[start of Raw data]

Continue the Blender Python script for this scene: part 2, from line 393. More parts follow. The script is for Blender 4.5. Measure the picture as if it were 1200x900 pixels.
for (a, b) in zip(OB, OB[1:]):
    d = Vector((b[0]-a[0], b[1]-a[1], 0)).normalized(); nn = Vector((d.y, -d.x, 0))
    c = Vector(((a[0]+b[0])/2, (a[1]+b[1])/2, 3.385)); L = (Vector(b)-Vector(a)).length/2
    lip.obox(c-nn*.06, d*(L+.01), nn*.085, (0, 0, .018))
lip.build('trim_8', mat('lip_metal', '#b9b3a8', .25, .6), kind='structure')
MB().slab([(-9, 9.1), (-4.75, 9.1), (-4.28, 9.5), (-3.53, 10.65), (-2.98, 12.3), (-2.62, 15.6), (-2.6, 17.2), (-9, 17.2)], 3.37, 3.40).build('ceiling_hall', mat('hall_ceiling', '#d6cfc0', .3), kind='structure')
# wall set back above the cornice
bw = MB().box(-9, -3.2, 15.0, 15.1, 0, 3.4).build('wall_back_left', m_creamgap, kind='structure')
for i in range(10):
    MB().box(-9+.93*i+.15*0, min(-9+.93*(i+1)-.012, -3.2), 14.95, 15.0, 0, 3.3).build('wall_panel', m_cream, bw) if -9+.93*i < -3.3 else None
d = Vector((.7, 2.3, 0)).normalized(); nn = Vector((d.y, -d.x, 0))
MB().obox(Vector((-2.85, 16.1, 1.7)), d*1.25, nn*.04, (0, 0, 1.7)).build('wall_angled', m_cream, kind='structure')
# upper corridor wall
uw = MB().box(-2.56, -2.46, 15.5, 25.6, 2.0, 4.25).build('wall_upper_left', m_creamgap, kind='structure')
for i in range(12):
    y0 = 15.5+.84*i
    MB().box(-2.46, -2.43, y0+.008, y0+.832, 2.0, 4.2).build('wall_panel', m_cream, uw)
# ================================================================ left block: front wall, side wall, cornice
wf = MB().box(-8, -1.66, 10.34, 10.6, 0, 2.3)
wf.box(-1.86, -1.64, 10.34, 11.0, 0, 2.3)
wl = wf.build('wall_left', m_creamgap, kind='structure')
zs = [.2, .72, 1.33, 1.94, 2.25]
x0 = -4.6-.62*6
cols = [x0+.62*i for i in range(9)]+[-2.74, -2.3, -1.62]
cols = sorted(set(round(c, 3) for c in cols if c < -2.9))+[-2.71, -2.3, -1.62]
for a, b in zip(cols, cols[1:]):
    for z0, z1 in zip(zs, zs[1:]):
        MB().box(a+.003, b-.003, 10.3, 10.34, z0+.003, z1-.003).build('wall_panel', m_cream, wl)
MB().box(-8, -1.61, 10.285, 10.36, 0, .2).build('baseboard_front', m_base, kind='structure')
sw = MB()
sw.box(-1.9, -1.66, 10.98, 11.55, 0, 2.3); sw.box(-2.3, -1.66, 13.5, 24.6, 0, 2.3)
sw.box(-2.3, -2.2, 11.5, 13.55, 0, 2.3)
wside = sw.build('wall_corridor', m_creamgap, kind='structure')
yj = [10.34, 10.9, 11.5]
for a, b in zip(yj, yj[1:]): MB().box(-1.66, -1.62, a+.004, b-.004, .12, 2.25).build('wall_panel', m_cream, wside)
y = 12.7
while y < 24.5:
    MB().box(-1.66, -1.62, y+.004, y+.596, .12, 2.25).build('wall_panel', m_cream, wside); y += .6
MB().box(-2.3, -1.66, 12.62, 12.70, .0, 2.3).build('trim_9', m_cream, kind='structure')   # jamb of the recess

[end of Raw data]

■ **What is needed**
Transcribe the material exactly as it reads.

■ **Response to this exercise**
Continue the Blender Python script for this scene: part 2, from line 393. More parts follow. The script is for Blender 4.5. Measure the picture as if it were 1200x900 pixels.
for (a, b) in zip(OB, OB[1:]):
    d = Vector((b[0]-a[0], b[1]-a[1], 0)).normalized(); nn = Vector((d.y, -d.x, 0))
    c = Vector(((a[0]+b[0])/2, (a[1]+b[1])/2, 3.385)); L = (Vector(b)-Vector(a)).length/2
    lip.obox(c-nn*.06, d*(L+.01), nn*.085, (0, 0, .018))
lip.build('trim_8', mat('lip_metal', '#b9b3a8', .25, .6), kind='structure')
MB().slab([(-9, 9.1), (-4.75, 9.1), (-4.28, 9.5), (-3.53, 10.65), (-2.98, 12.3), (-2.62, 15.6), (-2.6, 17.2), (-9, 17.2)], 3.37, 3.40).build('ceiling_hall', mat('hall_ceiling', '#d6cfc0', .3), kind='structure')
# wall set back above the cornice
bw = MB().box(-9, -3.2, 15.0, 15.1, 0, 3.4).build('wall_back_left', m_creamgap, kind='structure')
for i in range(10):
    MB().box(-9+.93*i+.15*0, min(-9+.93*(i+1)-.012, -3.2), 14.95, 15.0, 0, 3.3).build('wall_panel', m_cream, bw) if -9+.93*i < -3.3 else None
d = Vector((.7, 2.3, 0)).normalized(); nn = Vector((d.y, -d.x, 0))
MB().obox(Vector((-2.85, 16.1, 1.7)), d*1.25, nn*.04, (0, 0, 1.7)).build('wall_angled', m_cream, kind='structure')
# upper corridor wall
uw = MB().box(-2.56, -2.46, 15.5, 25.6, 2.0, 4.25).build('wall_upper_left', m_creamgap, kind='structure')
for i in range(12):
    y0 = 15.5+.84*i
    MB().box(-2.46, -2.43, y0+.008, y0+.832, 2.0, 4.2).build('wall_panel', m_cream, uw)
# ================================================================ left block: front wall, side wall, cornice
wf = MB().box(-8, -1.66, 10.34, 10.6, 0, 2.3)
wf.box(-1.86, -1.64, 10.34, 11.0, 0, 2.3)
wl = wf.build('wall_left', m_creamgap, kind='structure')
zs = [.2, .72, 1.33, 1.94, 2.25]
x0 = -4.6-.62*6
cols = [x0+.62*i for i in range(9)]+[-2.74, -2.3, -1.62]
cols = sorted(set(round(c, 3) for c in cols if c < -2.9))+[-2.71, -2.3, -1.62]
for a, b in zip(cols, cols[1:]):
    for z0, z1 in zip(zs, zs[1:]):
        MB().box(a+.003, b-.003, 10.3, 10.34, z0+.003, z1-.003).build('wall_panel', m_cream, wl)
MB().box(-8, -1.61, 10.285, 10.36, 0, .2).build('baseboard_front', m_base, kind='structure')
sw = MB()
sw.box(-1.9, -1.66, 10.98, 11.55, 0, 2.3); sw.box(-2.3, -1.66, 13.5, 24.6, 0, 2.3)
sw.box(-2.3, -2.2, 11.5, 13.55, 0, 2.3)
wside = sw.build('wall_corridor', m_creamgap, kind='structure')
yj = [10.34, 10.9, 11.5]
for a, b in zip(yj, yj[1:]): MB().box(-1.66, -1.62, a+.004, b-.004, .12, 2.25).build('wall_panel', m_cream, wside)
y = 12.7
while y < 24.5:
    MB().box(-1.66, -1.62, y+.004, y+.596, .12, 2.25).build('wall_panel', m_cream, wside); y += .6
MB().box(-2.3, -1.66, 12.62, 12.70, .0, 2.3).build('trim_9', m_cream, kind='structure')   # jamb of the recess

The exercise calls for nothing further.